No one of those cases is in itself monumental. But collectively, they are, I believe consequential because they serve to reinforce the values of our democracy, they encourage the institutions not to serve their own internal interests but rather the interests of everyone in this union.  And in supporting my Office, by agreeing to my recommendations, they are also upholding the rule of law by recognizing the European Ombudsman as one part of the scaffolding that holds our democracy in place.

Like most of us, looking at challenges to the rule of law in the EU, looking across at the US and the increasingly talked about possible return of Donald Trump to the US Presidency, I veer between despair and optimism about the future.

The writer Anne Applebaum in her 2019 book, Twilight of Democracy, imagines possible scenarios but ultimately accepts that anything is possible.

She writes: “No political victory is ever permanent, no definition of the ‘nation’ is guaranteed to last, and no elite of any kind, whether so-called ‘populist’ or so-called ‘liberal’ or so called ‘aristocratic’ rules forever.  The history of ancient Egypt looks, from a great distance in time, like a monotonous story of interchangeable pharaohs. But on closer examination, it includes periods of cultural lightness and eras of despotic gloom. Our history will someday look that way too.

She may be right but I choose optimism nonetheless, in the hope at least that those periods of cultural lightness will long outlive and outlast those of despotic gloom.

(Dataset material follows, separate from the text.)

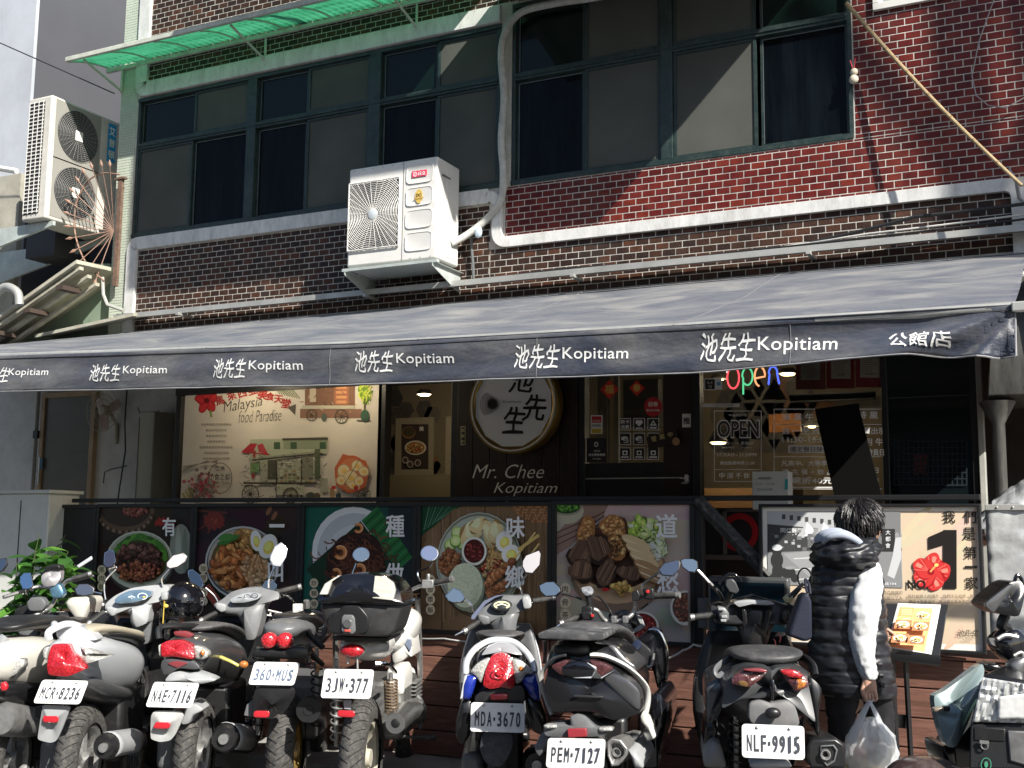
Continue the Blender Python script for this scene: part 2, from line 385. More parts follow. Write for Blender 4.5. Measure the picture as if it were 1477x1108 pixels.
band([(-7.945, 3.2), (-7.945, 4.17), (-4.14, 4.17)], 0.12, corner=0.07)
band([(-4.14, 4.168), (-4.06, 4.168), (-4.06, 3.775), (-0.27, 3.775), (-0.27, 3.2)], 0.088, d=0.034, corner=0.10)
# windows: frame bars, panes and screens
glass_d = mat('dark window glass', (0.003,0.0045,0.006), 0.05, spec=0.12, bump=0.10, bscale=3, var=.9, vscale=2.2, stretch=(5,1,.5))
glass_g = mat('upper window glass', (0.004,0.012,0.010), 0.06, spec=0.25)
scr = bpy.data.materials.new('insect screen'); scr.use_nodes = True; nt = scr.node_tree; b = nt.nodes['Principled BSDF']
tc = nt.nodes.new('ShaderNodeTexCoord'); wv = nt.nodes.new('ShaderNodeTexWave'); wv.bands_direction = 'X'; wv.inputs['Scale'].default_value = 160; wv.inputs['Distortion'].default_value = 0.2
nt.links.new(tc.outputs['Object'], wv.inputs[0]); mp = nt.nodes.new('ShaderNodeMapRange'); nt.links.new(wv.outputs[0], mp.inputs[0]); mp.inputs[3].default_value = 0.7; mp.inputs[4].default_value = 1.0
ns = nt.nodes.new('ShaderNodeTexNoise'); ns.inputs['Scale'].default_value = 2.5; ns.inputs['Detail'].default_value = 5; nt.links.new(tc.outputs['Object'], ns.inputs[0])
mm = nt.nodes.new('ShaderNodeMath'); mm.operation = 'MULTIPLY'; nt.links.new(mp.outputs[0], mm.inputs[0]); nt.links.new(ns.outputs[0], mm.inputs[1])
cr = nt.nodes.new('ShaderNodeMix'); cr.data_type = 'RGBA'; nt.links.new(mm.outputs[0], cr.inputs[0]); cr.inputs[6].default_value = (0.04,0.043,0.037,1); cr.inputs[7].default_value = (0.115,0.12,0.105,1)
nt.links.new(cr.outputs[2], b.inputs['Base Color']); b.inputs['Roughness'].default_value = 0.8
curtain_m = mat('curtain', (0.03,0.035,0.05), 0.9)
trim_l = mat('aluminium edge', (0.25,0.27,0.26), 0.4, metal=0.6)
def window(x0, x1, ztop, cols, label=None):
    """cols: list of (xa, xb, upper kind, lower kind); g glass, s screen; heavy posts between pairs"""
    fr = MB(); d0, d1 = WY+0.02, WY+0.10; zt = 5.135
    fr.bx(x0, x1, WY-0.006, d1, 4.236, 4.275); fr.bx(x0, x1, WY-0.004, d1, ztop-0.035, ztop)
    fr.bx(x0, x0+0.03, WY+0.006, d1-0.002, 4.275, ztop-0.035); fr.bx(x1-0.03, x1, WY+0.006, d1-0.002, 4.275, ztop-0.035)
    fr.bx(x0+0.03, x1-0.03, WY+0.002, d1-0.004, zt-0.03, zt+0.03)
    fr.bx(x0+0.03, x1-0.03, WY-0.008, WY+0.001, zt-0.008, zt+0.006)
    for i in range(1, len(cols)):
        if cols[i][0]-cols[i-1][1] > 0.03: fr.bx(cols[i-1][1]+0.004, cols[i][0]-0.004, WY-0.004, d1-0.006, 4.275, ztop-0.035)
    f = fr.build('window', frame_g, facade, smooth=False, bevel=0.003)
    for xa, xb, ku, kl in cols:
        for z0, z1, k in ((4.275, zt-0.03, kl), (zt+0.03, ztop-0.035, ku)):
            yy = WY+(0.028 if k == 's' else 0.052); w = 0.022
            fm = MB(); fm.bx(xa, xb, yy-0.012, yy+0.012, z0, z0+w); fm.bx(xa, xb, yy-0.012, yy+0.012, z1-w, z1); fm.bx(xa, xa+w, yy-0.0125, yy+0.0125, z0+w, z1-w); fm.bx(xb-w, xb, yy-0.0125, yy+0.0125, z0+w, z1-w)
            fm.build('sash', frame_g, f, smooth=False)
            if k == 's':
                q = MB(); q.bx(xa+w, xb-w, yy-0.002, yy+0.002, z0+w, z1-w); q.build('insect_screen', scr, f, smooth=False)
            else:
                q = MB(); q.bx(xa+w, xb-w, yy-0.003, yy+0.003, z0+w, z1-w); q.build('pane', glass_g if z0 > zt else glass_d, f, smooth=False)
                q = MB(); q.bx(xa+w, xb-w, yy-0.0145, yy-0.0122, z1-w, z1-w+0.004); q.bx(xa+w-0.004, xa+w, yy-0.0145, yy-0.0122, z0+w, z1-w); q.build('metal_edge', trim_l, f, smooth=False)
    return f
window(-7.988, -4.052, 5.615, [(-7.96,-7.29,'g','s'),(-7.285,-6.65,'s','g'),(-6.54,-5.99,'g','g'),(-5.98,-5.33,'s','s'),(-5.205,-4.66,'g','g'),(-4.65,-4.08,'s','s')])
window(-3.953, -1.292, 5.755, [(-3.92,-3.33,'g','g'),(-3.32,-2.70,'s','s'),(-2.60,-1.97,'s','s'),(-1.945,-1.32,'g','g')])
# channel and cables running along the wall over the awning
chan = thing('cable_channel', 'long pale metal channel running along the brown bricks just over the awning', 'channel', (-4, WY, 3.45))
alu = mat('weathered aluminium', (0.50,0.50,0.47), 0.45, metal=0.5, var=0.25, vscale=3, dust=0.35, dustcol=(0.2,0.19,0.16))
c = MB(); c.bx(-8.0, 1.2, WY-0.15, WY-0.03, 3.445, 3.452); c.bx(-8.0, 1.2, WY-0.155, WY-0.149, 3.425, 3.470); c.build('channel', alu, chan, smooth=False)
for x in (-7.2,-5.2,-3.35,-1.6): 
    c = MB(); c.bx(x, x+0.03, WY-0.2, WY+0.003, 3.40, 3.4235); c.build('bracket', alu, chan, smooth=False)
blackc = mat('black cable', (0.02,0.02,0.022), 0.5); whitec = mat('white cable', (0.6,0.6,0.57), 0.5, var=0.2)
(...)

The rule of law is part of that lightness, of that light, and that’s why it is precious. The last few years have shown that we can never take it for granted.  When my children were young I used to read to them a poem about how everyone can shine a light to cut through the darkness. The last line read ‘you in your small corner and I in mine’.  The office of the European Ombudsman inhabits a small corner of the EU, but I hope that we do nonetheless succeed in shining a light and keeping some of the darkness that might threaten the rule of law at bay and I thank you, Europa University of Flensburg, on behalf of all of my colleagues for recognising that today.